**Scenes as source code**

----

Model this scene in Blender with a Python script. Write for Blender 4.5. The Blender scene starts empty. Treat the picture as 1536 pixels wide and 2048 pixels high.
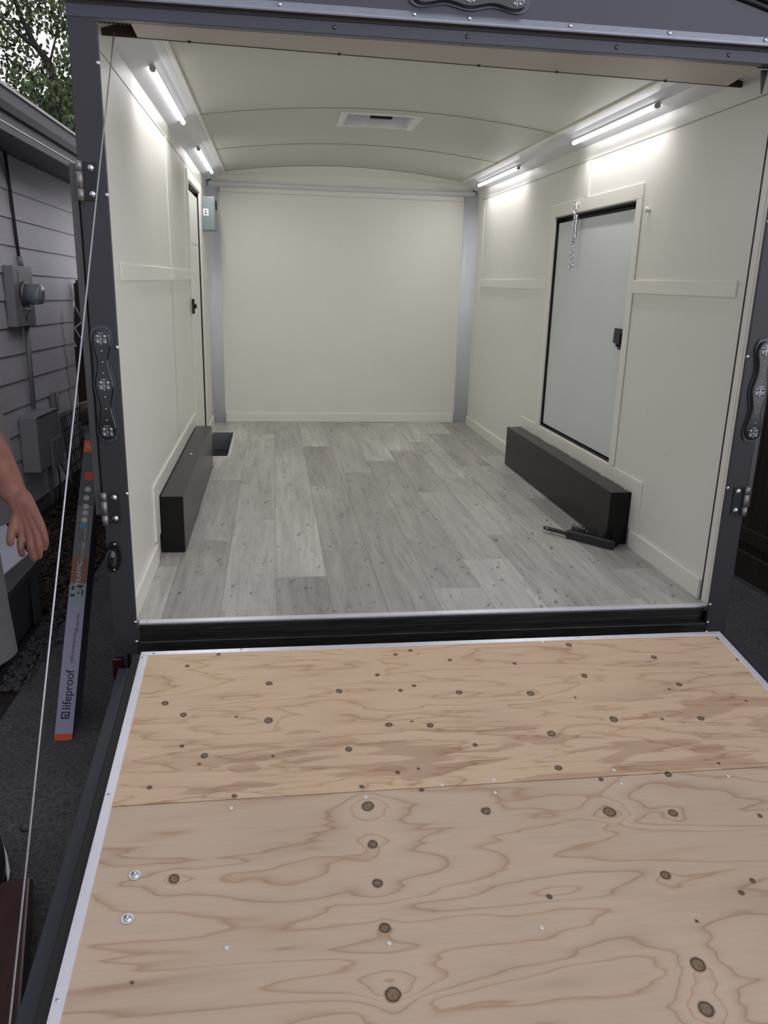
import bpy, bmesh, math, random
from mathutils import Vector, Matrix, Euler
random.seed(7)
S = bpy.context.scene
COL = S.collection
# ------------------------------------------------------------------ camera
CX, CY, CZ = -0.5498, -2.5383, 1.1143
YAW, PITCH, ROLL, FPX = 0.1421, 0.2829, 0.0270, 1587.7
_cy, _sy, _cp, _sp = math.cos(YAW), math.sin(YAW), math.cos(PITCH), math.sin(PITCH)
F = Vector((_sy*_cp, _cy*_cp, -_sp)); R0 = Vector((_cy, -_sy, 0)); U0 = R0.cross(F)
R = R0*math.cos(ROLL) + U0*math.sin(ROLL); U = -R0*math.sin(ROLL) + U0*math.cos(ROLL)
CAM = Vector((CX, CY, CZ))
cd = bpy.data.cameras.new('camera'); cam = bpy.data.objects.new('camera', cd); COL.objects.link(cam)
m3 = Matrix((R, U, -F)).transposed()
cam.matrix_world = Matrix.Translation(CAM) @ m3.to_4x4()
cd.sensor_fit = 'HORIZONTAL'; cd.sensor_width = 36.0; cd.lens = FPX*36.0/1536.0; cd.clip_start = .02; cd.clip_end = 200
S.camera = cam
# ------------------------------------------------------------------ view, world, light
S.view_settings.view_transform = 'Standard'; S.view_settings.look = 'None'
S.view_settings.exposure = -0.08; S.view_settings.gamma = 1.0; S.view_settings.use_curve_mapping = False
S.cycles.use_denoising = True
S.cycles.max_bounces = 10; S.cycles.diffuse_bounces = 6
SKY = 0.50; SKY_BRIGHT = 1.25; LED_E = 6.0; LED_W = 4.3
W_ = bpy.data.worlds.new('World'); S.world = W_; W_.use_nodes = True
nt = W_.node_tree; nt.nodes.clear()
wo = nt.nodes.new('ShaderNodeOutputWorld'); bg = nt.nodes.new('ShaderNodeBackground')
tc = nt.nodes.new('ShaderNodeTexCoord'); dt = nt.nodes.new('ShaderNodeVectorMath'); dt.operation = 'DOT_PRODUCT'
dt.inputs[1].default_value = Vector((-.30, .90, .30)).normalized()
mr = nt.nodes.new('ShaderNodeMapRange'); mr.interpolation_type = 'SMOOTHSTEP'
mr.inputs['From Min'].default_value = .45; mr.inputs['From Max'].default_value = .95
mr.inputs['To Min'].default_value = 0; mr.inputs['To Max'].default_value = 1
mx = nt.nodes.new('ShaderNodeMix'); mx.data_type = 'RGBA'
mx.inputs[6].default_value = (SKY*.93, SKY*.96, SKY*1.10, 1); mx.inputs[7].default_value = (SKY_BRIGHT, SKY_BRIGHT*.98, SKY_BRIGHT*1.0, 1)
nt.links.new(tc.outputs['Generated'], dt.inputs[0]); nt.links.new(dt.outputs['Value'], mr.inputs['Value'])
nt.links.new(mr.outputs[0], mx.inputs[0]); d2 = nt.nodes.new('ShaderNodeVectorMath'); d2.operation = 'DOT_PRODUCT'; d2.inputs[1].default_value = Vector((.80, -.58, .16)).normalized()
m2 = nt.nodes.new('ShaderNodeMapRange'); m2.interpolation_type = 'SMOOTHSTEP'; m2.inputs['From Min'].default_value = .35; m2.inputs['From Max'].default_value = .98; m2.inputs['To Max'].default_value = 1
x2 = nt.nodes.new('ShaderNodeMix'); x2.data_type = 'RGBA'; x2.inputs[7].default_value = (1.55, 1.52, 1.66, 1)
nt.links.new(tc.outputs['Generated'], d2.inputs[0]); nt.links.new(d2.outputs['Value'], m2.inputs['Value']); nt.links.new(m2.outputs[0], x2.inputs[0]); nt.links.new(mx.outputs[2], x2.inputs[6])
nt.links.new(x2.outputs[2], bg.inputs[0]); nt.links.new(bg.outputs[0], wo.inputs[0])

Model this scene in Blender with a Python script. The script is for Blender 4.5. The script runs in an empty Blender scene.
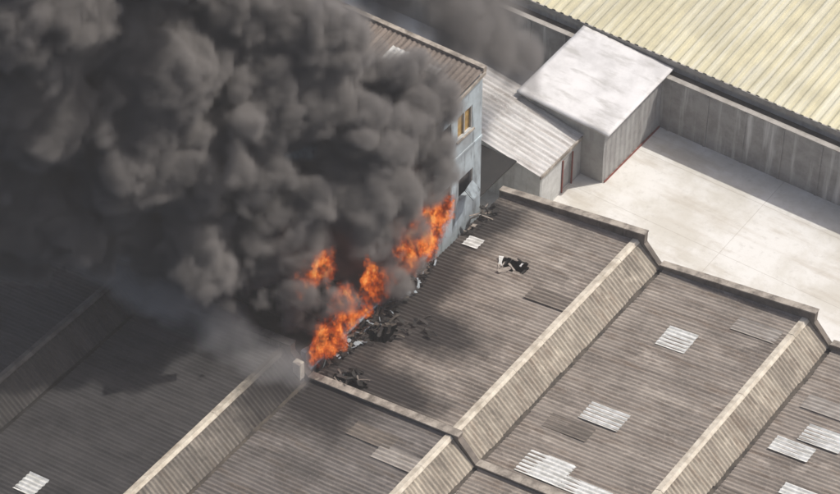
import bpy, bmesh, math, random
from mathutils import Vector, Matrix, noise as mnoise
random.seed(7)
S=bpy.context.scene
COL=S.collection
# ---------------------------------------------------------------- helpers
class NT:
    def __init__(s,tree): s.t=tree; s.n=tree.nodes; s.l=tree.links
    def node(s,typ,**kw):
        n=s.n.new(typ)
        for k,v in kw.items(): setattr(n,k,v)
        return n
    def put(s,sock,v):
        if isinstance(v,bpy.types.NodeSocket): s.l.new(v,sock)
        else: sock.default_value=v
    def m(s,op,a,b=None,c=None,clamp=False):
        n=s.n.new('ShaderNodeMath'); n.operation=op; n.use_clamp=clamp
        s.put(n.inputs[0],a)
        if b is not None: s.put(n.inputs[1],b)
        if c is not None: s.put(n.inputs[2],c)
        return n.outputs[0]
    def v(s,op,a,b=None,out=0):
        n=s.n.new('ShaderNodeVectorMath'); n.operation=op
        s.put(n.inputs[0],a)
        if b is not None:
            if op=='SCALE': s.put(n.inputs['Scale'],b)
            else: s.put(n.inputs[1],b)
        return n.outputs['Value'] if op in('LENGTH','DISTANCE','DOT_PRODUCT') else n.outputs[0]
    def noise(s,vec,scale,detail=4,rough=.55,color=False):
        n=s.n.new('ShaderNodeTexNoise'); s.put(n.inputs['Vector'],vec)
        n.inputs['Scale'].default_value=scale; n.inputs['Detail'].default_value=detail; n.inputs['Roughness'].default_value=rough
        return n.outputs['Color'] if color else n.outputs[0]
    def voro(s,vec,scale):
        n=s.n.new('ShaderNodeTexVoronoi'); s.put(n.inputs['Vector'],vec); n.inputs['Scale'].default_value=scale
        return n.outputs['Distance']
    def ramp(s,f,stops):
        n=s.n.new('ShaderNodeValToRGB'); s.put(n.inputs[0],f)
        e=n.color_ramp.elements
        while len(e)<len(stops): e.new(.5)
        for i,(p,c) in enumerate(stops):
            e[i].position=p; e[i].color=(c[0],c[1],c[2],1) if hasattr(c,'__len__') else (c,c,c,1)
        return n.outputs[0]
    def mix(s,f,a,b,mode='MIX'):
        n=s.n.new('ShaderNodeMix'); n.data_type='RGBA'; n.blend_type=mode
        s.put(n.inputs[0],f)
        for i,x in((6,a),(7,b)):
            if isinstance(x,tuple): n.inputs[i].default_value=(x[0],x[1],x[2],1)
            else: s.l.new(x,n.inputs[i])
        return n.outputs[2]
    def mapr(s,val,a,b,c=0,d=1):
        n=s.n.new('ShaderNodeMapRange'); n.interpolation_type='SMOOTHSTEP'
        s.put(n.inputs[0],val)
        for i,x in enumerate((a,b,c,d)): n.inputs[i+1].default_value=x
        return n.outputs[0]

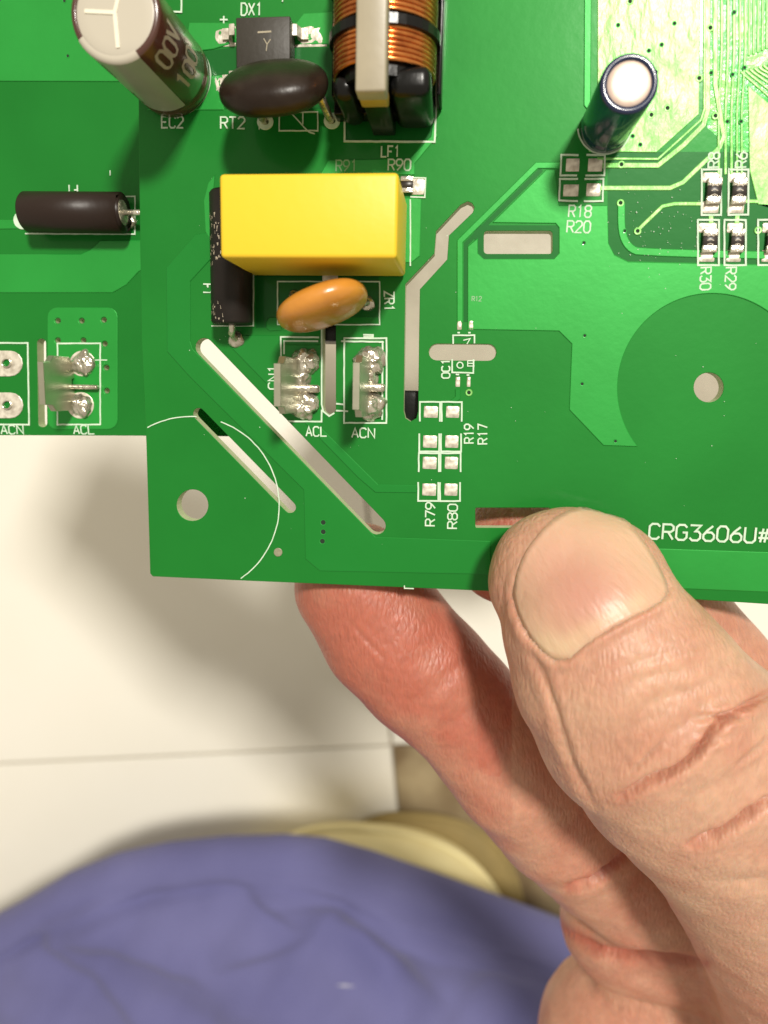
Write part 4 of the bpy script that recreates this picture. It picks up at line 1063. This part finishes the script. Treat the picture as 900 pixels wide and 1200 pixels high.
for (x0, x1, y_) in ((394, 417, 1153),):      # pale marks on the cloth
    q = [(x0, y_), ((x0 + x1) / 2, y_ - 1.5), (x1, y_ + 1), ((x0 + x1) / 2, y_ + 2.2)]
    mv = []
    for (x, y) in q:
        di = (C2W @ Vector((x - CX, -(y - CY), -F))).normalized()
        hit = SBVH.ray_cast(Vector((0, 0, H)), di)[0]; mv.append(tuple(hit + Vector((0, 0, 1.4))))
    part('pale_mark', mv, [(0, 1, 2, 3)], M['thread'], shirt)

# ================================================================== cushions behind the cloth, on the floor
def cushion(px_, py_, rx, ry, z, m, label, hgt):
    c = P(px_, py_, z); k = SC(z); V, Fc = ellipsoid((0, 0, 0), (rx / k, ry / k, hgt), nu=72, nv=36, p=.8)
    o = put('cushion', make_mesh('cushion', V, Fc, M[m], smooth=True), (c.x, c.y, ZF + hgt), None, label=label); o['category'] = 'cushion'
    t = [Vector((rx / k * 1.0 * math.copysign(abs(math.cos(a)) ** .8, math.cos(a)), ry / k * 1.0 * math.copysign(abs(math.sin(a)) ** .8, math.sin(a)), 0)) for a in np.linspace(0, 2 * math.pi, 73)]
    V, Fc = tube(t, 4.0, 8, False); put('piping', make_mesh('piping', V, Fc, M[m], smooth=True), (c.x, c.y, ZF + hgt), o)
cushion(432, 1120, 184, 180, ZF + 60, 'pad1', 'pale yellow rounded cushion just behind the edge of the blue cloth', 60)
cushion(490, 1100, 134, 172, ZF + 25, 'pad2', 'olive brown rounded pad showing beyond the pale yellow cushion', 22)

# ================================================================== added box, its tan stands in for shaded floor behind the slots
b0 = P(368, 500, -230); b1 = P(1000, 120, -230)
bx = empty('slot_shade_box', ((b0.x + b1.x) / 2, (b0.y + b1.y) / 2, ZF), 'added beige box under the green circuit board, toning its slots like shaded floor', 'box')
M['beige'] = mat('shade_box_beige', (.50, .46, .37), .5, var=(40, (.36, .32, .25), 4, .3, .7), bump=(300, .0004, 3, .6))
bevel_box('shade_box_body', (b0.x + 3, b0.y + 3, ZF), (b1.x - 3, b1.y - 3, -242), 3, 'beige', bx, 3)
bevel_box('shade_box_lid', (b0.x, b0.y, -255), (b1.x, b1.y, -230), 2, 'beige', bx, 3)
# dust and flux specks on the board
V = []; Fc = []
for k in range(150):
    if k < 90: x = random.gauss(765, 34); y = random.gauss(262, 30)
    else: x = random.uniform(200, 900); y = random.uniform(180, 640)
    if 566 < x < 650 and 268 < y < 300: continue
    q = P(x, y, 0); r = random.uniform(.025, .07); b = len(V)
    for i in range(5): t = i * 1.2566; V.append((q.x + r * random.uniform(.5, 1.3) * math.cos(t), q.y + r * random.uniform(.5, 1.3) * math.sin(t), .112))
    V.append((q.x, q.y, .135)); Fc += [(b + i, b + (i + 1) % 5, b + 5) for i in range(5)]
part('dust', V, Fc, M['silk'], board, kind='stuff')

----

**Aim of the exercise**
Reproduce the lines exactly, from the line that contains "Write part 4" through the line that contains "part('pale_mark', mv, [(0, 1, 2, 3)], M['thread'], shirt)", and nothing more.

**Output of the task**
Write part 4 of the bpy script that recreates this picture. It picks up at line 1063. This part finishes the script. Treat the picture as 900 pixels wide and 1200 pixels high.
for (x0, x1, y_) in ((394, 417, 1153),):      # pale marks on the cloth
    q = [(x0, y_), ((x0 + x1) / 2, y_ - 1.5), (x1, y_ + 1), ((x0 + x1) / 2, y_ + 2.2)]
    mv = []
    for (x, y) in q:
        di = (C2W @ Vector((x - CX, -(y - CY), -F))).normalized()
        hit = SBVH.ray_cast(Vector((0, 0, H)), di)[0]; mv.append(tuple(hit + Vector((0, 0, 1.4))))
    part('pale_mark', mv, [(0, 1, 2, 3)], M['thread'], shirt)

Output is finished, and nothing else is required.